Why I Left Academia

Institutions benefit from focusing on the individual learner.

I consider myself a human capital entrepreneur. I left a longstanding position at Bellevue University and with that move shifted from a purely institutional perspective on human capital and learning. My focus is still on human capital investment, as it has been for over a decade. But for most of that time my focus has been on the corporation as the investor, which is still important, and some progress was made.

However, I would be less than candid were I to imply any great satisfaction with that progress. Some “get it,” but the number is pitifully small. There is much to be done in the corporate arena around human capital investment. So, my perspective is shifting to learning investments around the individual. There are important issues to be addressed here as well.

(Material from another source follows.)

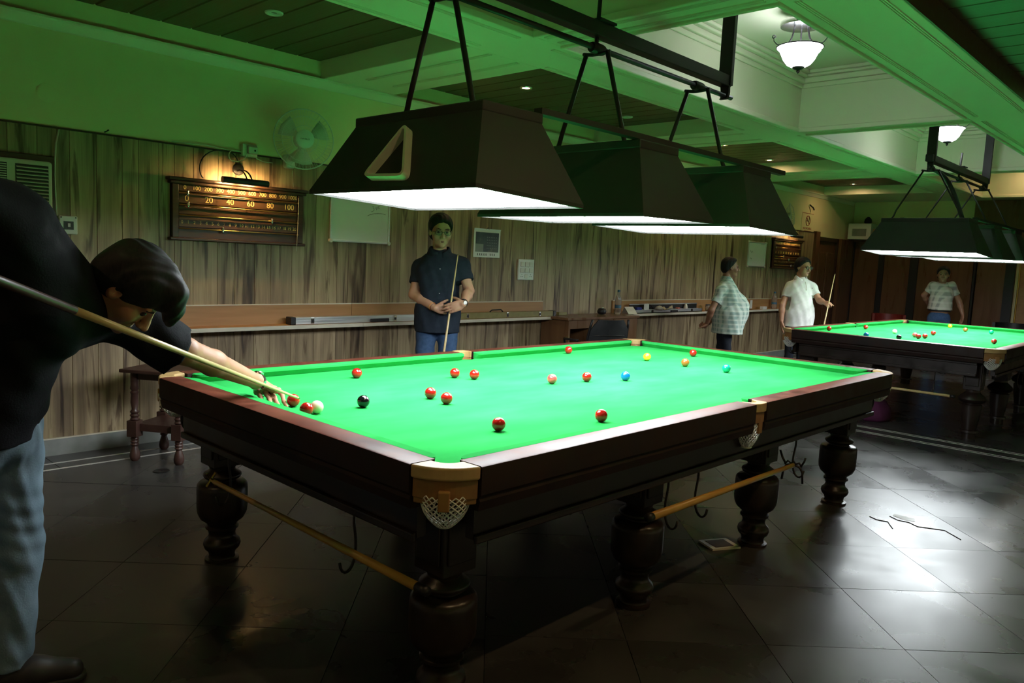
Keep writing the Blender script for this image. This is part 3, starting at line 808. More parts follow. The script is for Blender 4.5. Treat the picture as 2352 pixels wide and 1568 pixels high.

On the October 12, 2016 edition of CNBC’s Squawk Box, world-renowned strategic thinker Dr. Michael Porter stated his No. 1 priority for America: skills development. I agree wholeheartedly. Individual learning should be a top priority for our nation. For many individuals learning is often an end in itself. It changes who they are at the core. For the corporation, learning is not an end in and of itself. It’s a means to an end, and it’s further from the core of what the corporation is.

Therefore, when it comes to learning, the individual actually owns the asset. This learning asset ownership issue has been the main barrier to accountants, and financial markets that blocks management of learning as an investment and a long-term asset. Within corporations, learning is still being managed as a current period expense. This has crushed advancement of management language, decision rules and valuation methods, all of which have the potential to increase value creation from human capital investments.

There is a price corporations pay for clinging to this expensing mentality, and experience is one of the costs. Experience is one of the greatest investments in an enterprise’s human capital. For recruiting departments, experience is a job requirement in virtually every job posting. Unfortunately, the learning organization, and more importantly, the finance function, are not even close to having the tools and decision rules needed to manage the asset value of experience, which operating managers and recruiting managers have.

Having said that, I haven’t abandoned my passion about institutions in the learning space. Universities will remain critical to learning in all forms. For the foreseeable future they will be the primary institutions with the knowledge, experience and assets required to deliver learning on a global scale. Universities will also be the primary source for research in learning.

But universities are too costly, too slow to change and, in many cases, most interested in preserving their institutional privileges and prerogatives. They need to “walk the talk” that student learning is the most important mission in their charters. Learning will have to be made more widely available at significantly reduced costs. Without these tectonic shifts, universities will not survive, at least not in their current form.

The prognosis for a favorable shift is still in question. Academics are doing a lot of hand wringing, but their concerns are bigger than their ideas. In the end, they will get there — probably.

On the other hand, individuals will get access to more targeted and less costly learning paths primarily because they must. Without aggressive reinvestment in their own knowledge, the world will pass them by.

Driverless cars, artificial intelligence and drones, to name a few innovations, not to mention industry making companies like Amazon.com, which is reconstituting retail, and Uber, which has transformed transportation, will radically transform all of our lives long before the end of the next decade. Employees who can think critically, problem solve, communicate, and work on dynamically fluid teams will survive and prosper. Those who cannot won’t. Fortunately, learning leaders can help to develop all of these valuable skills.

The forecast is easy: the focus is all about the individual. The execution, however — particularly for traditional universities and companies who resist change — may be difficult.